Genau diesen Balanceakt betont auch Sudha David-Wilp, Vizepräsidentin für Außenbeziehungen und Senior Fellow vom German Marshall Fund. Sie weist auf Anfrage von watson darauf hin, dass New York politische Ideen testet, aber kein Modell für die USA liefert. "New York ist kein Frühindikator für das ganze Land, aber ein einflussreicher Experimentierraum. Die Demokraten können viel aus Mamdanis Kampagne lernen."

Hier kommen die weiteren demokratischen Erfolge ins Spiel. Denn am meisten Aufmerksamkeit hat in Europa zwar der designierte New Yorker Bürgermeister Zohran Mamdani erregt. Doch die Expertin erinnert an die zwei weiteren demokratischen Siege: Jenen von Abigail Spanberger, die zur Gouverneurin in Virginia gewählt wurde, und von Mikie Sherrill, die die Wahl in New Jersey für sich entscheiden konnte.

Beide zählen zu den moderaten demokratischen Kandidat:innen und feierten Erfolge, die für 2026 und 2028 nach Meinung der Expertin schwerer wiegen dürften. Sie dienen nicht nur der Parteimitte, sondern auch der politischen Verteidigung.

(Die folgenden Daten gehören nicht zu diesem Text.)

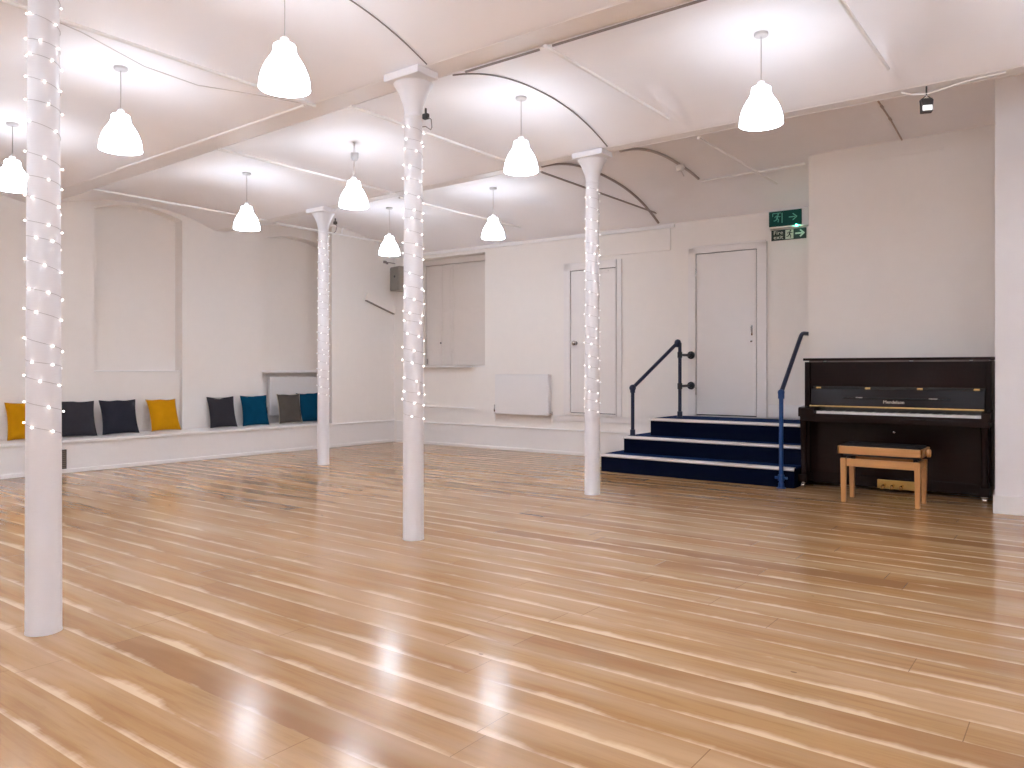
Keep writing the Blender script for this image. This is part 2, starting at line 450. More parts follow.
# ------------------------------------------------------------------ doors on the back wall
def door(name, u0, u1, z0, z1, fw, fz0, fztop, handle, hinge_right=True, bottom=False):
    d = empty(name, BACK_LOC, BACK_RZ); d['kind'] = 'structure'
    m = MB()
    ul, ur = u0 - fw[0], u1 + fw[1]
    m.box(ul, u0 - .008, -.035, 0, fz0, fztop, .004); m.box(u1 + .010, ur, -.035, 0, fz0, fztop, .004)
    m.box(ul, ur, -.035, 0, z1 + .008, fztop, .004)
    if bottom: m.box(ul, ur, -.035, 0, fz0, z0 - .006, .004)
    m.build('door_frame', DOORP, d)
    m = MB(); m.box(u0 - .01, u1 + .012, -.004, 0, z0 - .01, z1 + .01); m.build('rebate_shade', DARKGAP, d)  # dark sheet paints the shade in the gap around the leaf
    m = MB(); m.box(u0, u1, -.024, -.004, z0 + .004, z1, .002); lf = m.build('door_leaf', DOORP, d)
    return d, lf
d1, lf = door('door_1', 3.222, 3.90, .575, 2.49, (.11, .012), .54, 2.60, None, bottom=True)
m = MB(); m.lathe([(.028, 0), (.028, .012), (.012, .014), (.012, .04), (.03, .05), (.034, .066), (.022, .082), (.004, .086)], seg=20)
h = m.build('door_knob', CHROME, lf, True, (3.305, -.024, 1.515), (PI / 2, 0, 0))
m = MB(); m.box(3.915, 3.985, -.02, 0, .54, 2.60, .003); m.box(2.95, 4.1, -.012, 0, .455, .535, .003); m.build('side_board', DOORP, d1)
m = MB(); m.box(3.62, 3.80, -.042, -.024, 2.45, 2.475, .003); m.build('door_closer', DOORP, d1)
d2, lf = door('door_2', 5.012, 5.742, .612, 2.566, (.105, .125), .60, 2.65, None)
m = MB(); m.box(4.97, 5.86, -.05, -.035, 2.645, 2.665, .003); m.build('head_bead', DOORP, d2)
m = MB(); m.box(5.685, 5.705, -.034, -.024, 1.56, 1.68, .002); m.tube([(5.695, -.03, 1.60), (5.695, -.055, 1.605), (5.695, -.06, 1.66), (5.695, -.03, 1.665)], .006, 8); m.build('pull_handle', CHROME, lf, True)
m = MB(); m.lathe([(.014, 0), (.014, .006), (.004, .008)], seg=14); m.build('keyhole_plate', CHROME, lf, True, (5.687, -.024, 1.495), (PI / 2, 0, 0))
m = MB()
for z in (2.30, .85): m.box(5.004, 5.014, -.036, -.02, z, z + .09, .001)
m.build('hinge', CHROME, d2)

# ------------------------------------------------------------------ niche behind the piano and the right-hand wall
m = MB(); m.box(-2.39, -.60, 8.36, 9.3, 0, 3.6); struct(m.build('wall_niche', WALL))
m = MB(); m.box(-.638, 4.2, 7.35, 9.3, 0, 3.6); struct(m.build('wall_right', paint('wall_paint_cool_lit', (.86, .835, .84), .5, .35, .02, .12, 9)))  # cool light on this face is mixed into its wall colour
m = MB(); m.box(-.652, 4.2, 7.332, 7.35, 0, .145, .004); struct(m.build('baseboard_right', TRIM))
# the rest of the hall, out of the picture
m = MB(); m.box(4.0, 4.3, -4.2, 7.4, 0, 3.6); struct(m.build('wall_far_right', WALL))
m = MB(); m.box(-10.4, 4.3, -4.3, -4.0, 0, 3.6); struct(m.build('wall_rear', WALL))
m = MB(); m.box(-1.80, -1.14, 8.352, 8.36, 3.255, 3.30, .001); struct(m.build('trim_3', WALL))

# ------------------------------------------------------------------ columns with fairy lights
cols = [('A', -3.721, 1.50, 'white iron column nearest the camera, wound with fairy lights'),
        ('B', -3.728, 3.84, 'white iron column in the middle of the hall, second in its row'),
        ('C', -3.738, 6.225, 'white iron column in front of the narrow door, beside the navy steps'),
        ('D', -7.525, 6.185, 'farthest white iron column, in front of the teal cushion by the ledge')]
def make_column():
    c = empty('column')
    m = MB(); m.lathe([(.0735, 0), (.0735, .006), (.0718, .012), (.0705, .6), (.067, 1.6), (.062, 2.6), (.0605, 2.868)], seg=40); m.build('shaft', COLP, c, True)
    m = MB(); m.lathe([(.0605, 2.866), (.065, 2.872), (.066, 2.882), (.064, 2.892), (.0605, 2.896)], seg=40); m.build('collar', COLP, c, True)
    m = MB(); m.lathe([(.0605, 2.894), (.063, 2.93), (.071, 2.97), (.086, 3.01), (.102, 3.05), (.122, 3.085), (.134, 3.10), (.137, 3.112)], seg=40); m.build('capital', COLP, c, True)
    m = MB(); m.box(-.12, .20, -.165, .03, 3.106, 3.157, .006); m.build('abacus', COLP, c)
    return c
bulb_me = None
def fairy(cx, cy, ztop, zbot, phase, seed, label):
    global bulb_me
    r_ = random.Random(seed)
    root = empty('string_light', (cx, cy, zbot), 0, label, 'fairy lights', 'fairy lights on the columns')
    def rad(z): return .0720 - .0105 * (z / 2.87)
    turns = 22.0 + r_.uniform(-1, 1); nb = 98
    path = []
    knots = [(0, 0)]; acc = 0
    for k in range(int(turns * 28) + 1):
        f = k / (turns * 28)
        jit = .018 * math.sin(f * turns * .9 + seed) + .012 * math.sin(f * turns * 2.3 + seed * 2)
        z = zbot + (ztop - zbot) * f + jit * min(1, 8 * f, 8 * (1 - f))
        a = phase - f * turns * 2 * PI      # winding: descends to the right seen from the front
        path.append((a, z))
    pts = [(math.cos(a) * (rad(z) + .0015), math.sin(a) * (rad(z) + .0015), z - zbot) for a, z in path]
    m = MB(); m.tube(pts, .0011, 5); m.build('wire', WIREM, root, True)
    if bulb_me is None:
        m = MB(); m.sphere((0, 0, 0), .0046, 10, 8); o = m.build('bulb', FAIRY, root, True); bulb_me = o.data; first = o
    else: first = None
    for k in range(nb):
        f = (k + .5 + r_.uniform(-.25, .25)) / nb
        a, z = path[min(len(path) - 1, int(f * (len(path) - 1)))]
        o = first if (k == 0 and first) else bpy.data.objects.new('bulb', bulb_me)
        if o is not first: COL.objects.link(o); o.parent = root
        R = rad(z) + .008
        o.location = (math.cos(a) * R, math.sin(a) * R, z - zbot - .002)
    return root
proto = make_column()
for i, (k, x, y, lab) in enumerate(cols):
    c = proto if i == 0 else copy_tree(proto)
    c.location = (x, y, tilt(x) * 1.0 if k == 'D' else 0)
    if k == 'D': c.location = (x, y, 0); c.scale = (1, 1, (3.158 + tilt(x)) / 3.158)
    tag(c, lab, 'column', 'white iron columns', 'thing')
fairy(-3.721, 1.50, 3.02, .875, 1.0, 1, 'fairy lights wound around the column nearest the camera')
fairy(-3.728, 3.84, 2.84, .80, 2.2, 2, 'fairy lights wound around the middle column, with a dark plug at their top')
fairy(-3.738, 6.225, 2.86, .76, .4, 3, 'fairy lights wound around the column in front of the narrow door')
fairy(-7.525, 6.185, 2.80, .81, 3.0, 4, 'fairy lights wound around the farthest column, near the ledge cushions')

# ------------------------------------------------------------------ pendant lamps
SH0 = [(.036, .305), (.058, .303), (.064, .296), (.066, .28), (.067, .262), (.071, .245), (.081, .222), (.097, .195), (.113, .165), (.127, .13), (.138, .095), (.1455, .06), (.149, .03), (.1495, .0)]
SH = [(r * .92, z * .245 / .305) for r, z in SH0]
def make_pendant():
    p = empty('pendant_light')
    m = MB()
    m.lathe([(r, z) for r, z in SH], seg=40, cap0=True, cap1=False)
    inner = [(r - .004, z) for r, z in SH[::-1] if r > .05]
    m.lathe(inner, seg=40, cap0=False, cap1=True)
    m.build('shade', SHADE, p, True)
    m = MB(); m.lathe([(.013, .215), (.016, .205), (.035, .185), (.050, .165), (.058, .140), (.056, .115), (.044, .093), (.024, .079), (.002, .075)], seg=20); m.build('bulb', BULBM, p, True)
    m = MB(); m.lathe([(.024, .241), (.024, .275), (.015, .285), (.006, .29)], seg=20); m.build('lamp_holder', WHITEP, p, True)
    return p
pend = [(-3.562, 2.66, 2.662, 'large white pendant lamp hanging top left of the middle column'),
        (-5.42, 2.68, 2.646, 'white pendant lamp between the nearest column and the largest lamp'),
        (-7.30, 2.70, 2.638, 'white pendant lamp cut off at the left edge of the photo, behind the nearest column'),
        (-3.70, 5.05, 2.716, 'white pendant lamp between the middle column and the column by the narrow door'),
        (-1.74, 5.03, 2.720, 'white pendant lamp hanging to the right, nearest the piano'),
        (-5.65, 5.01, 2.671, 'white pendant lamp between the two farther columns with its ceiling cup slipped down the cord'),
        (-7.40, 5.03, 2.651, 'white pendant lamp hanging in front of the left wall pier, left of the farthest column'),
        (-7.50, 7.27, 2.645, 'small far pendant lamp in the back corner above the grey speaker'),
        (-5.74, 7.27, 2.686, 'small far pendant lamp before the back wall, right of the shuttered window')]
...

"Sie werden auch eine Verteidigung gegen Trump sein, der versucht, die Demokraten pauschal als Sozialisten darzustellen und Mamdanis Strategie zu kopieren", sagt David-Wilp. Diese Strategie geht bei den beiden Kandidatinnen nicht auf.

New York hat gezeigt, wie weit progressive Politik tragen kann, wenn eine Stadt sie trägt. Gleichzeitig bleibt sichtbar, dass die entscheidenden Schlachten woanders geschlagen werden: dort, wo Wähler:innen weniger nach Aufbruch fragen als nach Verlässlichkeit. Mamdani steht für Energie, Spanberger und Sherrill für Stabilität. Und Trump regiert weiter, fest im Amt, unbewegt von einem Wahlergebnis in seiner alten Heimat.

Die Demokraten feiern an zwei Fronten: links und in der Mitte. Erst die nächsten Wahlen werden zeigen, ob beides zusammengeht, oder ob die Partei am Ende wählen muss, welchen Ton sie lauter drehen will.